(Written problem):
Copy out each line below exactly as it appears.

Start of Source material

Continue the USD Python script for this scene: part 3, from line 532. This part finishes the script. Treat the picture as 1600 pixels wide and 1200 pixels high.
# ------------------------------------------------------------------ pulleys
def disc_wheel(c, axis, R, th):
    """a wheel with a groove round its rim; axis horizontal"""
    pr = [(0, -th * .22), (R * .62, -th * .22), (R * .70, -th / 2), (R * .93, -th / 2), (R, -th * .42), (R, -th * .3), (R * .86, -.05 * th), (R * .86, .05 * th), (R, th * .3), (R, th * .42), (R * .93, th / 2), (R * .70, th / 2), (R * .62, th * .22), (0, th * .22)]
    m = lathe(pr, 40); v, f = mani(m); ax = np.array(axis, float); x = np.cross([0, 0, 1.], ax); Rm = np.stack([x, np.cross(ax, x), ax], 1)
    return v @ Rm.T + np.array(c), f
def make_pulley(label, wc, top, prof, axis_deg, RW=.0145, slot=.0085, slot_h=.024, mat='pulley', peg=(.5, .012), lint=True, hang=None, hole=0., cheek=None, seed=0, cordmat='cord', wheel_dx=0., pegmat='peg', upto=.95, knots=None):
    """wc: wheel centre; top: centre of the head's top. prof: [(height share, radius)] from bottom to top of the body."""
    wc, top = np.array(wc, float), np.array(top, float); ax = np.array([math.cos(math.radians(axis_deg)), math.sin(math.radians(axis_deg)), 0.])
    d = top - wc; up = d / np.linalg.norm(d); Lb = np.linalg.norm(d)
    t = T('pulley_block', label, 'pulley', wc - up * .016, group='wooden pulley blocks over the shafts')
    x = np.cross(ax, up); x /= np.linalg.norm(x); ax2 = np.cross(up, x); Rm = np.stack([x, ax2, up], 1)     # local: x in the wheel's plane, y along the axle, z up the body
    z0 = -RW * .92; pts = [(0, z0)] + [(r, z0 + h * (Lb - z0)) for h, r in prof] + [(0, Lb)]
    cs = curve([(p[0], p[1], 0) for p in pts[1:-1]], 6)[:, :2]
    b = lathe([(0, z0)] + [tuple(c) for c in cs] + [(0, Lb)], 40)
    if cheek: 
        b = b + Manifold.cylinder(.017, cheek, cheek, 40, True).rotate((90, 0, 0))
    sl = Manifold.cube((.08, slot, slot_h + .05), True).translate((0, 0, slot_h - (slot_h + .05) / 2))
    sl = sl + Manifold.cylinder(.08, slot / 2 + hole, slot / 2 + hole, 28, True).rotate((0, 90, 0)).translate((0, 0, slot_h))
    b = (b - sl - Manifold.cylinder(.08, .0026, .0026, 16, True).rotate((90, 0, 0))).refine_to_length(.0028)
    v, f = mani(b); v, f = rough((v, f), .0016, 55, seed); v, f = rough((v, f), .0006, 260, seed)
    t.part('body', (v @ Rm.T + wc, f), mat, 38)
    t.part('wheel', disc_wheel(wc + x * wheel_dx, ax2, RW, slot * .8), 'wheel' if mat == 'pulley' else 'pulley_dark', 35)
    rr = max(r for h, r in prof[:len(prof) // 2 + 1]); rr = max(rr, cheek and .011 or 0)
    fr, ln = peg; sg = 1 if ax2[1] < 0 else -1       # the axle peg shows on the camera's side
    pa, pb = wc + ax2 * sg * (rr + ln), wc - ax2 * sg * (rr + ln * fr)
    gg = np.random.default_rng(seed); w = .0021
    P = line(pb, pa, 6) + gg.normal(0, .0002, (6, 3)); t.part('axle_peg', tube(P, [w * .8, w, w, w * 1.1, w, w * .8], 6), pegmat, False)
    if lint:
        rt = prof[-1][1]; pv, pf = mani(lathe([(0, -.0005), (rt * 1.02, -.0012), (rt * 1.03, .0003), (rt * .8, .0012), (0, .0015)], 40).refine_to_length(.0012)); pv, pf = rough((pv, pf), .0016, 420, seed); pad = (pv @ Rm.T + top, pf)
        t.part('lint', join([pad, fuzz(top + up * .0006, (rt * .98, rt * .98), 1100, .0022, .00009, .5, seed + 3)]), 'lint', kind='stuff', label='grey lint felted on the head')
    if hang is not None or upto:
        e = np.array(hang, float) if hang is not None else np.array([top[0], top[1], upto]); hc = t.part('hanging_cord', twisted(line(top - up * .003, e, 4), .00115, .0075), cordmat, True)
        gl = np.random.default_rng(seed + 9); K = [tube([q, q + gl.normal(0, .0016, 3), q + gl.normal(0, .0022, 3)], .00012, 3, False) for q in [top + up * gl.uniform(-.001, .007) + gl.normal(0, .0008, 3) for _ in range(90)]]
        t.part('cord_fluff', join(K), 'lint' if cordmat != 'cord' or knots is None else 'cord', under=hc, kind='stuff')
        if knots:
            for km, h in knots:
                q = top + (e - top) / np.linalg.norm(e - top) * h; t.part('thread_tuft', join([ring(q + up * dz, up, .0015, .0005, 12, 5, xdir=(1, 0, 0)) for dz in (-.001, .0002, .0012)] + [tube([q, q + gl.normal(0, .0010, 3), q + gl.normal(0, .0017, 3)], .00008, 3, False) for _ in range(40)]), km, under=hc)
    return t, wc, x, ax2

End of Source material

(Answer below):
Continue the USD Python script for this scene: part 3, from line 532. This part finishes the script. Treat the picture as 1600 pixels wide and 1200 pixels high.
# ------------------------------------------------------------------ pulleys
def disc_wheel(c, axis, R, th):
    """a wheel with a groove round its rim; axis horizontal"""
    pr = [(0, -th * .22), (R * .62, -th * .22), (R * .70, -th / 2), (R * .93, -th / 2), (R, -th * .42), (R, -th * .3), (R * .86, -.05 * th), (R * .86, .05 * th), (R, th * .3), (R, th * .42), (R * .93, th / 2), (R * .70, th / 2), (R * .62, th * .22), (0, th * .22)]
    m = lathe(pr, 40); v, f = mani(m); ax = np.array(axis, float); x = np.cross([0, 0, 1.], ax); Rm = np.stack([x, np.cross(ax, x), ax], 1)
    return v @ Rm.T + np.array(c), f
def make_pulley(label, wc, top, prof, axis_deg, RW=.0145, slot=.0085, slot_h=.024, mat='pulley', peg=(.5, .012), lint=True, hang=None, hole=0., cheek=None, seed=0, cordmat='cord', wheel_dx=0., pegmat='peg', upto=.95, knots=None):
    """wc: wheel centre; top: centre of the head's top. prof: [(height share, radius)] from bottom to top of the body."""
    wc, top = np.array(wc, float), np.array(top, float); ax = np.array([math.cos(math.radians(axis_deg)), math.sin(math.radians(axis_deg)), 0.])
    d = top - wc; up = d / np.linalg.norm(d); Lb = np.linalg.norm(d)
    t = T('pulley_block', label, 'pulley', wc - up * .016, group='wooden pulley blocks over the shafts')
    x = np.cross(ax, up); x /= np.linalg.norm(x); ax2 = np.cross(up, x); Rm = np.stack([x, ax2, up], 1)     # local: x in the wheel's plane, y along the axle, z up the body
    z0 = -RW * .92; pts = [(0, z0)] + [(r, z0 + h * (Lb - z0)) for h, r in prof] + [(0, Lb)]
    cs = curve([(p[0], p[1], 0) for p in pts[1:-1]], 6)[:, :2]
    b = lathe([(0, z0)] + [tuple(c) for c in cs] + [(0, Lb)], 40)
    if cheek: 
        b = b + Manifold.cylinder(.017, cheek, cheek, 40, True).rotate((90, 0, 0))
    sl = Manifold.cube((.08, slot, slot_h + .05), True).translate((0, 0, slot_h - (slot_h + .05) / 2))
    sl = sl + Manifold.cylinder(.08, slot / 2 + hole, slot / 2 + hole, 28, True).rotate((0, 90, 0)).translate((0, 0, slot_h))
    b = (b - sl - Manifold.cylinder(.08, .0026, .0026, 16, True).rotate((90, 0, 0))).refine_to_length(.0028)
    v, f = mani(b); v, f = rough((v, f), .0016, 55, seed); v, f = rough((v, f), .0006, 260, seed)
    t.part('body', (v @ Rm.T + wc, f), mat, 38)
    t.part('wheel', disc_wheel(wc + x * wheel_dx, ax2, RW, slot * .8), 'wheel' if mat == 'pulley' else 'pulley_dark', 35)
    rr = max(r for h, r in prof[:len(prof) // 2 + 1]); rr = max(rr, cheek and .011 or 0)
    fr, ln = peg; sg = 1 if ax2[1] < 0 else -1       # the axle peg shows on the camera's side
    pa, pb = wc + ax2 * sg * (rr + ln), wc - ax2 * sg * (rr + ln * fr)
    gg = np.random.default_rng(seed); w = .0021
    P = line(pb, pa, 6) + gg.normal(0, .0002, (6, 3)); t.part('axle_peg', tube(P, [w * .8, w, w, w * 1.1, w, w * .8], 6), pegmat, False)
    if lint:
        rt = prof[-1][1]; pv, pf = mani(lathe([(0, -.0005), (rt * 1.02, -.0012), (rt * 1.03, .0003), (rt * .8, .0012), (0, .0015)], 40).refine_to_length(.0012)); pv, pf = rough((pv, pf), .0016, 420, seed); pad = (pv @ Rm.T + top, pf)
        t.part('lint', join([pad, fuzz(top + up * .0006, (rt * .98, rt * .98), 1100, .0022, .00009, .5, seed + 3)]), 'lint', kind='stuff', label='grey lint felted on the head')
    if hang is not None or upto:
        e = np.array(hang, float) if hang is not None else np.array([top[0], top[1], upto]); hc = t.part('hanging_cord', twisted(line(top - up * .003, e, 4), .00115, .0075), cordmat, True)
        gl = np.random.default_rng(seed + 9); K = [tube([q, q + gl.normal(0, .0016, 3), q + gl.normal(0, .0022, 3)], .00012, 3, False) for q in [top + up * gl.uniform(-.001, .007) + gl.normal(0, .0008, 3) for _ in range(90)]]
        t.part('cord_fluff', join(K), 'lint' if cordmat != 'cord' or knots is None else 'cord', under=hc, kind='stuff')
        if knots:
            for km, h in knots:
                q = top + (e - top) / np.linalg.norm(e - top) * h; t.part('thread_tuft', join([ring(q + up * dz, up, .0015, .0005, 12, 5, xdir=(1, 0, 0)) for dz in (-.001, .0002, .0012)] + [tube([q, q + gl.normal(0, .0010, 3), q + gl.normal(0, .0017, 3)], .00008, 3, False) for _ in range(40)]), km, under=hc)
    return t, wc, x, ax2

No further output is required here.